As well as amplifying the noises you want, McLaren has also reduced the noise of the components you don’t want to hear. Moving the engine’s timing drive to the rear of the motor takes it further from the driver’s ears, reducing unwanted mechanical chatter.
Driver engagement is also one of the main reasons McLaren has stuck with rear-wheel drive when others – Ferrari and Lamborghini – have turned to four-wheel drive.
Four-wheel drive would be “really helpful” for accelerating in a straight line, admits McLaren, but the upsides don’t outweigh the downsides – most notably, the weight. Four-wheel drive adds an awful lot of weight to a car – between 60 and 80kg, depending on the system – and that’s weight you’re always carrying around. Putting a motor on the front wheel would also mean no hydraulic power steering, a widely praised feature of every McLaren.
But McLaren’s deep dive wasn’t done serving up titbits. The following Q&A session revealed that the MHP-8 won’t just serve as the lungs for the new W1. It will also power the new 750S and likely more McLarens to come. And is McLaren reaching the limits of the combustion engine? Will the time for the company to switch to EV soon be upon us?
Not according to the company. Jackson said the McLaren expects to expand its hybrid-power offerings: “When you’ve spent the last four years trying to lift things by the amount that we’ve lifted, I wouldn’t say that we’ve reached the limit. I’m sure there is more that we can do. I think the key thing for the internal combustion engine is where emissions standards go in the future.

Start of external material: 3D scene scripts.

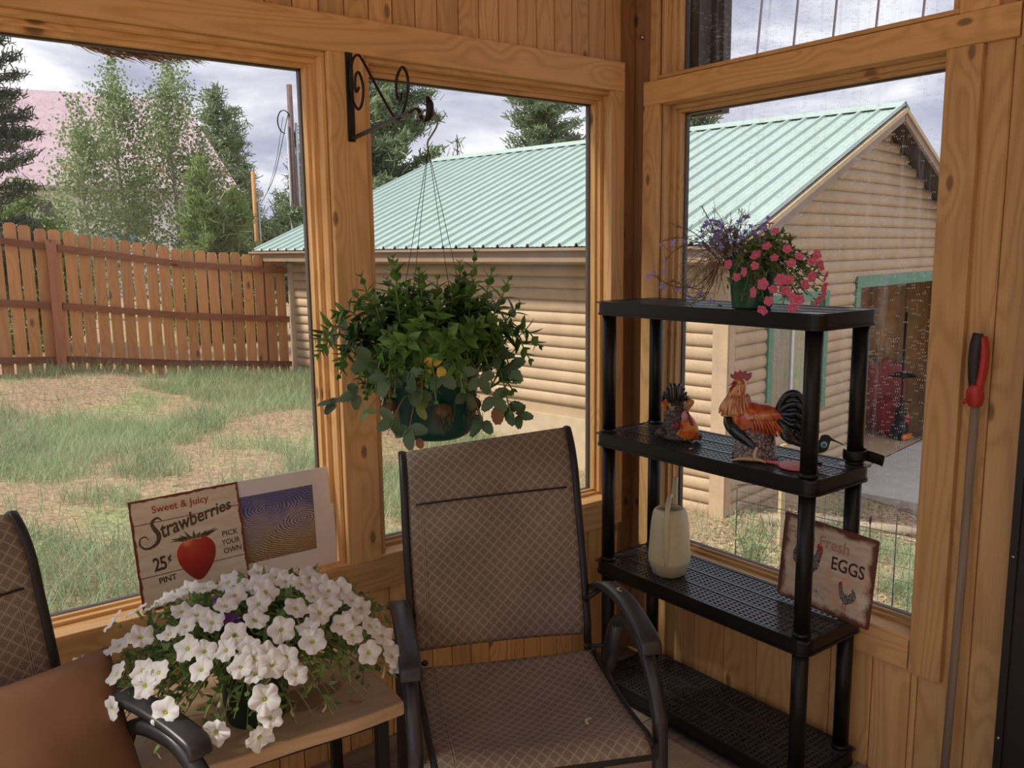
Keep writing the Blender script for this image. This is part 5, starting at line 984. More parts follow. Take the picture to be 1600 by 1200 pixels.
for (x, z, f, L_, down, mi, bx, bz) in ((-.185, .118, -.06, .052, (-.5, -.2), 0, -.07, .15), (-.245, .09, -.03, .055, (-.8, .3), 0, -.09, .155), (-.155, .085, -.08, .042, (.2, -1), 1, -.06, .14), (-.085, .075, -.16, .050, (-.7, -.5), 0, -.03, .12), (-.045, .055, -.17, .060, (.2, -1), 0, -.02, .13), (-.03, .10, -.15, .048, (.6, .4), 1, 0, .14), (.085, .13, -.14, .05, (.3, -1), 0, .06, .19), (.15, .115, -.10, .055, (.6, -.8), 0, .08, .17), (.185, .08, -.06, .055, (.6, -.9), 0, .08, .13), (.125, .055, -.10, .055, (-.5, -1), 0, .07, .13), (.21, .055, -.03, .045, (.9, -.2), 0, .08, .12), (.19, .18, -.06, .055, (.7, -.8), 0, .09, .2), (-.14, .21, -.11, .06, (-.7, -.5), 0, -.06, .2), (-.10, .17, -.14, .055, (-.2, -1), 0, -.05, .2), (-.04, .185, -.16, .052, (.4, -.9), 0, -.02, .2), (.03, .18, -.16, .055, (.7, -.7), 0, 0, .2), (.075, .185, -.15, .050, (.2, -1), 0, .05, .2), (.12, .165, -.13, .05, (.5, -1), 0, .07, .2), (-.02, .14, -.15, .045, (-.5, -1), 0, -.02, .19), (.165, .21, -.09, .05, (.9, -.5), 0, .08, .2), (-.13, .145, -.11, .05, (-.4, -1), 0, -.06, .2), (-.01, .27, -.12, .05, (.3, .8), 0, 0, .21), (.06, .26, -.12, .05, (.8, .3), 0, .02, .21)):
    c = SP(x, z, f); trifol(c, toC+Vector((rnd.gauss(0, .5), rnd.gauss(0, .5), .6+rnd.gauss(0, .3))), VRc*down[0]+Vector((0, 0, down[1])), L_*.86, mi); b0 = SP(bx, bz, -.09 if abs(bx) < .06 else -.06); run.tube(spline([b0, b0.lerp(c, .5)+Vector((0, 0, .025)), c], 6), .0013, 6)
sleaf(slf, SP(-.01, .205, -.155), VRc+Vector((0, 0, .2)), toC, .045, 2); sleaf(slf, SP(.03, .20, -.165), VRc*.2+Vector((0, 0, -1)), toC, .035, 2); sleaf(slf, SP(.01, .185, -.16), VRc*-.9+Vector((0, 0, -.2)), toC, .035, 2); sleaf(slf, SP(.16, .09, -.08), Vector((0, 0, -1)), toC, .05, 3); sleaf(slf, SP(-.025, .03, -.16), Vector((.2, 0, -1)), toC, .03, 3); sleaf(slf, SP(0, .26, -.14), Vector((.2, 0, -1)), toC, .025, 3)
slf.build('strawberry_leaves', [M_str, leafmat('young_strawberry_leaf', (.12, .22, .05), (.30, .42, .12), 9, .4), plain('yellow_leaf', (.62, .42, .05), .6), plain('brown_leaf', (.28, .14, .06), .8)], BK); run.build('strawberry_runners', M_run, BK)
ms = MB()
for (a0, z) in ((-.105, .125), (-.02, .155), (.03, .085), (.085, .14), (-.105, .09), (.10, .09)):
    ang = math.atan2(VFc.y, VFc.x)
    b0 = VRc*a0+(-VFc)*math.sqrt(max(0, .0121-a0*a0*.9))+Vector((0, 0, z))
    ms.ball(tuple(b0), (.020, .020, .018), 10)
    for k in range(46): q = b0+rv(.012); e = q+rv(.009)+Vector((0, 0, -rnd.uniform(.008, .045))); ms.tube([q, q.lerp(e, .5)+rv(.005), e], .0009, 4)
ms.build('root_tuft', plain('root_fibre', (.13, .075, .04), .95, var=.4, scale=60), BK, kind='stuff')
# ================================================================== OUTSIDE: terrain
rng = np.random.default_rng(5)
P0 = Vector((4.473, 3.139, 0)); U = Vector((-.15643, .98769, 0)); V = Vector((.98769, .15643, 0))
ANCH = np.array([(4.473, 3.139, -1.15), (4.2, 4.84, -1.02), (4.05, 5.5, -.80), (3.7, 8, -.55), (3.28, 10.66, -.36), (1.7, 10.7, -.2), (0, 10.7, .0), (-2, 10.7, .1), (-3, 5, -.1), (0, 5.5, -.28), (1.8, 7.5, -.32), (2.4, 4.5, -.75), (-2.8, .6, -.32), (-1, .6, -.45), (.4, .6, -.8), (1, -1.5, -1.05), (3, 1, -1.1), (8, 2.5, -1.58), (7, 0, -1.5), (6, -4, -1.4), (11, 4.5, -1.6), (6.9, 3.2, -1.5), (9, 4.0, -1.6), (-6, 14, .1), (5, 14, -.3), (0, 20, 0), (14, 14, -1.0), (-8, 3, 0), (10, 30, 0), (25, 20, 0), (0, 40, .2), (40, 40, 0)])
def ground(x, y):
    x = np.asarray(x, float); y = np.asarray(y, float); d = (x[..., None]-ANCH[:, 0])**2+(y[..., None]-ANCH[:, 1])**2+.35; w_ = 1/d**1.6; return (w_*ANCH[:, 2]).sum(-1)/w_.sum(-1)
def gz(x, y): return float(ground(x, y))
xs = np.concatenate([np.linspace(-60, -8, 20)[:-1], np.linspace(-8, 16, 110)[:-1], np.linspace(16, 90, 25)]); ys = np.concatenate([np.linspace(-8, 16, 100)[:-1], np.linspace(16, 110, 30)])
XX, YY = np.meshgrid(xs, ys); ZZ = ground(XX, YY)
under = (XX < .2) & (YY < .2); ZZ = np.where(under, -1.3, ZZ); nx_ = len(xs)
vv = np.stack([XX, YY, ZZ], -1).reshape(-1, 3); ii = (np.arange(len(ys)-1)[:, None]*nx_+np.arange(nx_-1)[None]).ravel(); ff = np.stack([ii, ii+1, ii+1+nx_, ii+nx_], -1)
m, nt, b = new_mat('dry_soil'); L = nt.links.new; tc = N(nt, 'ShaderNodeTexCoord'); n1 = N(nt, 'ShaderNodeTexNoise', i_Scale=.9, i_Detail=6.0); n2 = N(nt, 'ShaderNodeTexNoise', i_Scale=24.0, i_Detail=6.0); L(tc.outputs['Object'], n1.inputs['Vector']); L(tc.outputs['Object'], n2.inputs['Vector'])
r1 = ramp(nt, [(.42, (.36, .24, .16)), (.55, (.38, .29, .17)), (.62, (.26, .28, .13))], n1.outputs['Fac']); r2 = ramp(nt, [(.3, (.55, .5, .45)), (.5, (1, 1, 1)), (.7, (1.5, 1.4, 1.25))], n2.outputs['Fac']); mx = N(nt, 'ShaderNodeMix', data_type='RGBA', blend_type='MULTIPLY'); mx.inputs['Factor'].default_value = 1; L(r1.outputs['Color'], mx.inputs[6]); L(r2.outputs['Color'], mx.inputs[7]); L(mx.outputs[2], b.inputs['Base Color']); b.inputs['Roughness'].default_value = .95
gr = raw('ground', vv, ff, m, smooth=True, kind='structure')
# grass blades
def pn(x, y, s): return np.array([noise.noise(Vector((a*s, b_*s, 1.7))) for a, b_ in zip(x, y)])
def blades(n, x0, x1, y0, y1, hmin, hmax, wid, keep, flat=.35):
    x = rng.uniform(x0, x1, n); y = y0+(y1-y0)*rng.random(n)**1.25; nv = pn(x, y, .55)+.5*pn(x, y, 1.7); k = keep(x, y, nv); x, y, nv = x[k], y[k], nv[k]; n = len(x); z = ground(x, y)-.01
    h = rng.uniform(hmin, hmax, n); a = rng.uniform(0, 2*np.pi, n); ln = rng.normal(0, flat, (n, 2)); dx, dy = np.cos(a)*wid*.5, np.sin(a)*wid*.5; B = np.stack([x, y, z], -1); D = np.stack([ln[:, 0]*h, ln[:, 1]*h, h/np.sqrt(1+(ln**2).sum(1))], -1); W2 = np.stack([dx, dy, 0*dx], -1); mid = B+D*.55; tip = B+D+np.stack([ln[:, 0]*h*.5, ln[:, 1]*h*.5, -h*.12*np.abs(ln).sum(1)], -1)
    vs = np.stack([B-W2, B+W2, mid+W2*.8, mid-W2*.8, tip+W2*.1, tip-W2*.1], 1).reshape(-1, 3); i = np.arange(n)*6; return vs, np.concatenate([np.stack([i, i+1, i+2, i+3], -1), np.stack([i+3, i+2, i+4, i+5], -1)])
def inshed(x, y): p = (x-P0.x)*V.x+(y-P0.y)*V.y; return (p < -.05) | (y < 2.4)
M_gg = leafmat('green_grass', (.19, .28, .13), (.44, .53, .31), 2, .35, .7); M_gs = leafmat('straw_grass', (.42, .32, .17), (.66, .55, .32), 2, .3, .8)
g = blades(150000, -3.2, 5, .35, 10.5, .05, .25, .006, lambda x, y, nv: inshed(x, y) & ((nv > -.04-.16*((x < 1) & (y < 6))) | ((y > 9) & (nv > -.25)) | (rng.random(len(x)) < .12)), .32)
tag(raw('green_grass', *g, M_gg), 'green grass growing in patches over the yard behind the left windows', 'grass', kind='stuff')
g = blades(60000, -3.2, 5, .35, 10.5, .03, .10, .0045, lambda x, y, nv: inshed(x, y) & ((nv < .12) | (rng.random(len(x)) < .35)), 1.1)
tag(raw('dry_grass', *g, M_gs), 'straw-coloured dry grass lying between the green patches of the yard', 'grass', kind='stuff')
# ================================================================== log-sided shed with green metal roof
SHED = thing('log_shed', 'tan log-sided shed with a ribbed green metal roof behind the windows', 'shed', (P0.x, P0.y, -1.3)); LM = Matrix((V, U, Vector((0, 0, 1)))).transposed().to_4x4()   # local x = along gable, y = along long wall
LM = Matrix(((V.x, U.x, 0, 0), (V.y, U.y, 0, 0), (0, 0, 1, 1.3), (0, 0, 0, 1)))
M_log = plain('tan_log_siding', (.50, .36, .225), .7, var=.10, scale=3); M_logt = plain('tan_corner_trim', (.52, .37, .235), .7, var=.08, scale=4); M_brown = plain('brown_fascia', (.30, .205, .14), .6, var=.1, scale=4); M_soff = plain('dark_soffit', (.08, .055, .042), .8); M_gt = plain('green_trim', (.085, .235, .15), .5, var=.08, scale=4)
LEN, WID, EAVE, RIDGE, SL = 7.62, 6.86, 1.36, 3.10, .415
def log_course(mb, ax, a0, a1, z, h, out):
    """one rounded course from a0 to a1 along ax ('l' long wall, 'g' gable)"""
    pr = [(0, 0), (.022, .006), (.036, .3*h), (.038, .55*h), (.030, .82*h), (.012, .97*h), (0, h)]; vs = []
    for a in (a0, a1):
        for d, q in pr: vs.append((-d, a, z+q) if ax == 'l' else (a, -d, z+q))
    n = len(pr); fs = [(i, i+1, n+i+1, n+i) for i in range(n-1)]
    if ax == 'l': fs = [tuple(reversed(f)) for f in fs]
    mb.add(vs, fs, 0, True); mb.add([vs[i] for i in range(n)], [tuple(range(n))]); mb.add([vs[n+i] for i in range(n)], [tuple(range(n))])
hL = .133
mb = MB(); 
for k in range(24):
    z = -1.17+k*hL
    if z > EAVE: break
    a1 = 1.30 if z < -.36 else LEN-.1
    log_course(mb, 'l', .12, a1, z, hL, 1)
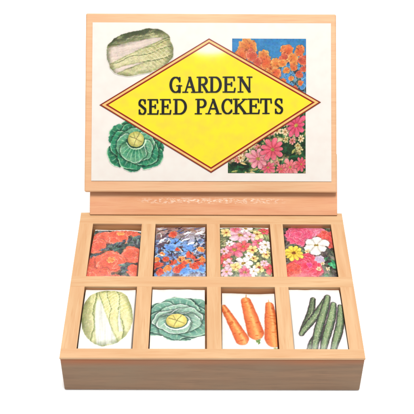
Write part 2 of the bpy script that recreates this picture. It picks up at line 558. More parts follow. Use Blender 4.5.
def tint_band(m, zc, half, c, noise, thr, amt, xr=None):
    """worn flecks or a painted shadow line at one height of a board, broken up by noise"""
    t = m.node_tree
    b = next(n for n in t.nodes if n.type == 'BSDF_PRINCIPLED')
    old = b.inputs['Base Color'].links[0].from_socket
    tc = t.nodes.new('ShaderNodeTexCoord')
    sx = t.nodes.new('ShaderNodeSeparateXYZ')
    t.links.new(tc.outputs['Object'], sx.inputs[0])

    def tri(sock, c0, h0, soft):
        a = t.nodes.new('ShaderNodeMath')
        a.operation = 'SUBTRACT'
        a.inputs[1].default_value = c0
        t.links.new(sock, a.inputs[0])
        ab = t.nodes.new('ShaderNodeMath')
        ab.operation = 'ABSOLUTE'
        t.links.new(a.outputs[0], ab.inputs[0])
        mr = t.nodes.new('ShaderNodeMapRange')
        mr.inputs[1].default_value = h0
        mr.inputs[2].default_value = h0 * soft
        mr.interpolation_type = 'SMOOTHSTEP'
        t.links.new(ab.outputs[0], mr.inputs[0])
        return mr.outputs[0]

    def mul(p, q):
        k = t.nodes.new('ShaderNodeMath')
        k.operation = 'MULTIPLY'
        t.links.new(p, k.inputs[0])
        if isinstance(q, float):
            k.inputs[1].default_value = q
        else:
            t.links.new(q, k.inputs[1])
        return k.outputs[0]
    mp = t.nodes.new('ShaderNodeMapping')
    mp.inputs['Scale'].default_value = noise
    t.links.new(tc.outputs['Object'], mp.inputs[0])
    nz = t.nodes.new('ShaderNodeTexNoise')
    nz.inputs['Scale'].default_value = 1.0
    nz.inputs['Detail'].default_value = 4
    t.links.new(mp.outputs[0], nz.inputs['Vector'])
    mr = t.nodes.new('ShaderNodeMapRange')
    mr.inputs[1].default_value = thr[0]
    mr.inputs[2].default_value = thr[1]
    t.links.new(nz.outputs[0], mr.inputs[0])
    f = mul(mul(tri(sx.outputs[2], zc, half, 0.15), mr.outputs[0]), float(amt))
    if xr:
        f = mul(f, tri(sx.outputs[0], xr[0], xr[1], 0.6))
    mx = t.nodes.new('ShaderNodeMix')
    mx.data_type = 'RGBA'
    t.links.new(f, mx.inputs[0])
    t.links.new(old, mx.inputs[6])
    mx.inputs[7].default_value = (*c, 1)
    t.links.new(mx.outputs[2], b.inputs['Base Color'])


tint_band(W_FRONT, 0.0326, 0.0085, alb((160, 92, 52), 1.5), (10, 60, 60), (0.25, 0.6), 0.85)  # reflection and shadow line under the top edge, painted as a reddish-brown band
_w = -0.050
_zs = (LB.z + math.cos(TILT) * -0.062 + ez.z * _w) * U
tint_band(W_STRIP, _zs, 0.0022, alb((255, 232, 210), 1.1), (420, 900, 1600), (0.51, 0.58), 0.75, (0.000, 0.062))
PACKET = printed('printed_packet', 0.38, 0.2, 0.10)

# ------------------------------------------------------------------ the seed box
seed_box = empty('seed_box')
tag(seed_box, 'open pale wooden box with a printed garden seed label inside its raised lid', 'seed box')
root = empty('tray')
root.parent = seed_box
RH = 0.016                    # top rails
z1, z0 = H, H - RH
XI0, XI1 = -0.897, 0.903
YF, YB = 0.078, 1.305
g = 0.0012
YM0, YM1 = 0.645, 0.747
ZD = 0.162
xb = [-1.0, XI0, -0.528, -0.424, -0.036, 0.062, 0.442, 0.538, XI1, 1.0]
yb = [0.0, YF, YM0, YM1, YB, D]
bm = bmesh.new()
gv = {}
for layer, z in ((0, z1), (1, z0)):
    for iy_, y in enumerate(yb):
        for ix_, x in enumerate(xb):
            gv[layer, ix_, iy_] = bm.verts.new((x, y, z))


def solid(ix_, iy_):
    if not (0 <= ix_ < len(xb) - 1 and 0 <= iy_ < len(yb) - 1):
        return False
    return not (iy_ in (1, 3) and ix_ in (1, 3, 5, 7))


for iy_ in range(len(yb) - 1):
    for ix_ in range(len(xb) - 1):
        if not solid(ix_, iy_):
            continue
        q = [(ix_, iy_), (ix_ + 1, iy_), (ix_ + 1, iy_ + 1), (ix_, iy_ + 1)]
        bm.faces.new([gv[0, a, b] for a, b in q]).material_index = 1 if iy_ in (1, 3) else 0
        bm.faces.new([gv[1, a, b] for a, b in reversed(q)])
        for k, (nx_, ny_) in enumerate(((ix_, iy_ - 1), (ix_ + 1, iy_), (ix_, iy_ + 1), (ix_ - 1, iy_))):
            if not solid(nx_, ny_):
                a, b = q[k], q[(k + 1) % 4]
                bm.faces.new((gv[0, a[0], a[1]], gv[1, a[0], a[1]], gv[1, b[0], b[1]], gv[0, b[0], b[1]]))
bm.verts.ensure_lookup_table()
for v in [v for v in bm.verts if not v.link_faces]:
    bm.verts.remove(v)
rim = [e for e in bm.edges if len(e.link_faces) == 2 and e.calc_face_angle(0) > 1.0 and all(abs(v.co.z - z1) < 1e-5 for v in e.verts)]
bmesh.ops.bevel(bm, geom=rim, offset=0.005, segments=2, affect='EDGES', profile=0.5)
finish(bm, 'top_frame', [W_X, W_Y], root)
zw = z0 - 0.0008
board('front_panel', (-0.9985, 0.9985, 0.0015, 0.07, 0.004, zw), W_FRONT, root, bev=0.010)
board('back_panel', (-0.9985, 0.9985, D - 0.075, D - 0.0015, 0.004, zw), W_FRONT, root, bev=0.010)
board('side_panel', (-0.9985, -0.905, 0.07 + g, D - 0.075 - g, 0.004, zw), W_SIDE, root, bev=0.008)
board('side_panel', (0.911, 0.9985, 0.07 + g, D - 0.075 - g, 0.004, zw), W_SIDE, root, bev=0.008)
board('base_board', (-0.905 + g, 0.911 - g, 0.07 + g, D - 0.075 - g, 0.008, 0.16), W_IN, root, bev=0.0)
e_ = 0.0015
board('inner_wall', (-0.904, 0.910, YB + e_, D - 0.0765, ZD, zw), W_IN, root, bev=0.0)
board('cross_divider', (-0.904, 0.910, YM0 + e_, YM1 - e_, ZD, zw), W_IN, root, bev=0.0)
for y0_, y1_ in ((YM1 + g, YB), (0.0715, YM0 - g)):
    for a, b in ((-0.528, -0.424), (-0.036, 0.062), (0.442, 0.538)):
        board('divider', (a + e_, b - e_, y0_, y1_, ZD, zw), W_IN2, root, bev=0.0)

# lid
lid = empty('lid')
lid.parent = seed_box
LX0, LX1, LV = -0.9593, 0.9593, 1.371
T = 0.048
lab = dict(u0=-0.9095, u1=0.9205, v0=0.082, v1=1.300)
board('lid_board', (LX0, LX1, 0.0, LV, -T, -0.0005), W_LX, lid, LID, bev=0.011)
board('hinge_strip', (-0.922, 0.969, -0.172, 0.30, -T - 0.062, -T - 0.001), W_STRIP, lid, LID, bev=0.005)


# ------------------------------------------------------------------ the printed label in the lid
label = empty('label_sheet')
label.parent = seed_box


def lid_place(u0, v0, u1, v1, w):
    def f(u, v):
        a = u0 + (u1 - u0) * u
        b = v0 + (v1 - v0) * v
        P = np.stack([a, b, np.full_like(a, w), np.ones_like(a)])
        return (LIDn @ P)[:3].T
    return f


WHITE = (252, 246, 238)
board('paper_sheet', (lab['u0'] + 0.003, lab['u1'] - 0.003, lab['v0'] + 0.002, lab['v1'] - 0.002, 0.0, 0.004),
      flat_ink('label_paper', alb(WHITE, 0.93), alb((250, 240, 232), 0.93), 0.4), label, LID, bev=0.0)


def pic_rect(x0, y0, x1, y1):
    a = px2lid(x0, y1)
    b = px2lid(x1, y0)
    return a[0], a[1], b[0], b[1]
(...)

Certainly, when we were starting this, it looked like they were going to be more stringent than maybe they are.
“So, I think there is a potential for us to continue developing internal combustion engines further, maybe even than we’ve got here in W1. I firmly believe this is the best that can be done today when you consider the power numbers, the weights, the package volume, [and] the efficiency targets.”
As a result, even if you weren’t one of the lucky 399 people to get their names down for a new W1, there’s still plenty in McLaren’s future for you to look forward to.